The Swiss watchmaker is a great example of entrepreneurship, perseverance, and yes, fine watchmaking too, as shown by the GMT-1 and the T2 models.
The story of Vicenterra is as much about human adventure as it is about challenges and entrepreneurship. It’s the story of Vincent Plomb, to be more precise, the man who navigated a tough climate and fought over many years to bring success to his watchmaking venture.
Trained as a micro-mechanical designer, Vincent was introduced to watchmaking over a decade ago. The roots of his brand go back to 2003, when Realis, the parent company of Vicenterra, was born. Shortly after, Vincent had already designed his first watch module with three complications.
But time wasn’t exactly on Vincent’s side. After prospecting several production vectors for his new watch concept, the financial crisis hit in 2008, putting a hold on his dream. His first project remained pending (more on that below), but by 2009 the GMT-3 model was conceived.

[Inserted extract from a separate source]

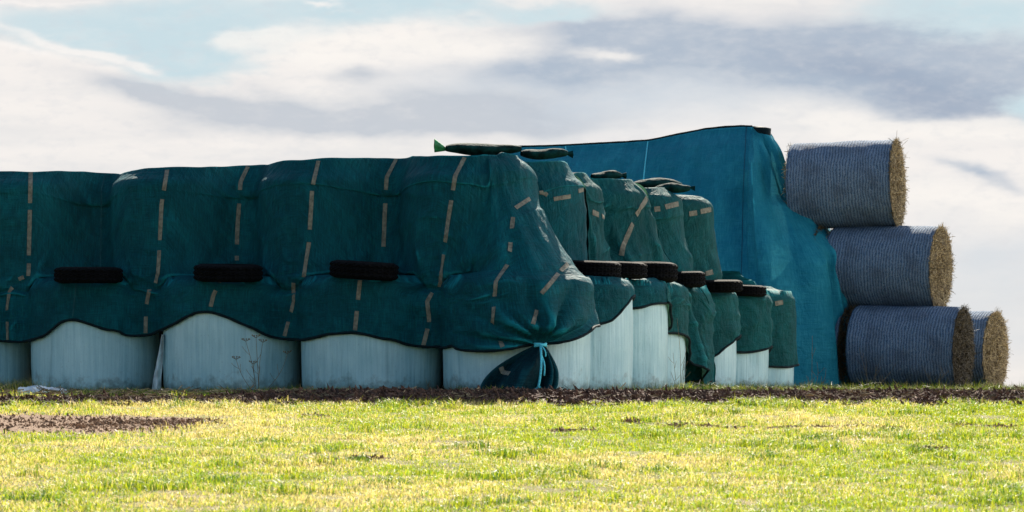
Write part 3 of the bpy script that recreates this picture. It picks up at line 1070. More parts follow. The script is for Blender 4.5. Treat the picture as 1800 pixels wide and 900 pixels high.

It took over a year to get enough pre-orders for the GMT-3 in place to make production possible. From Chicago, Beijing, Sydney, Paris and Geneva, the number of the pre-orders finally reached the minimum number needed by October 2010.
After the initial success of the GMT-3 model, the GMT-1 was released – which was in fact the first model in the series intended for launch in the early days of the company. The first edition of the watch is the T1 5555, and it maintains the spirit of the previously released GMT-3, like the unique tonneau case.
The watch provides an alternative to the retrograde display, with a spherical date aperture at 3 o’clock, a metaphorical representation of the moon positioned between the earth and the sun. The watch was launched to mark the brand’s 5th anniversary, in a limited edition of only 55 pieces, at a cost of 5,555.55 Swiss francs.
The GMT series of watches are fine in their own right, but I fancy the Tycho Brahe series – named after the famous Danish astronomer. Specifically, the latest T2 model, with its grade 5 titanium case and blue dial overlaid with traced indexes.
The T2’s off-center sober face is surrounded by a rhodium crescent moon, and it is balanced by the brand’s signature mark on the opposite side: a globe lit by the sun at local time. The complication is based on the automatic ETA 2892, fitted with a special module by Vicenterra to make it all happen.
With 95% of the components of all models manufactured in Switzerland, Vicenterra watches aren’t short on quality either. Matched with excellent designs and of course a strong entrepreneurial spirit, makes this a brand worth a second look.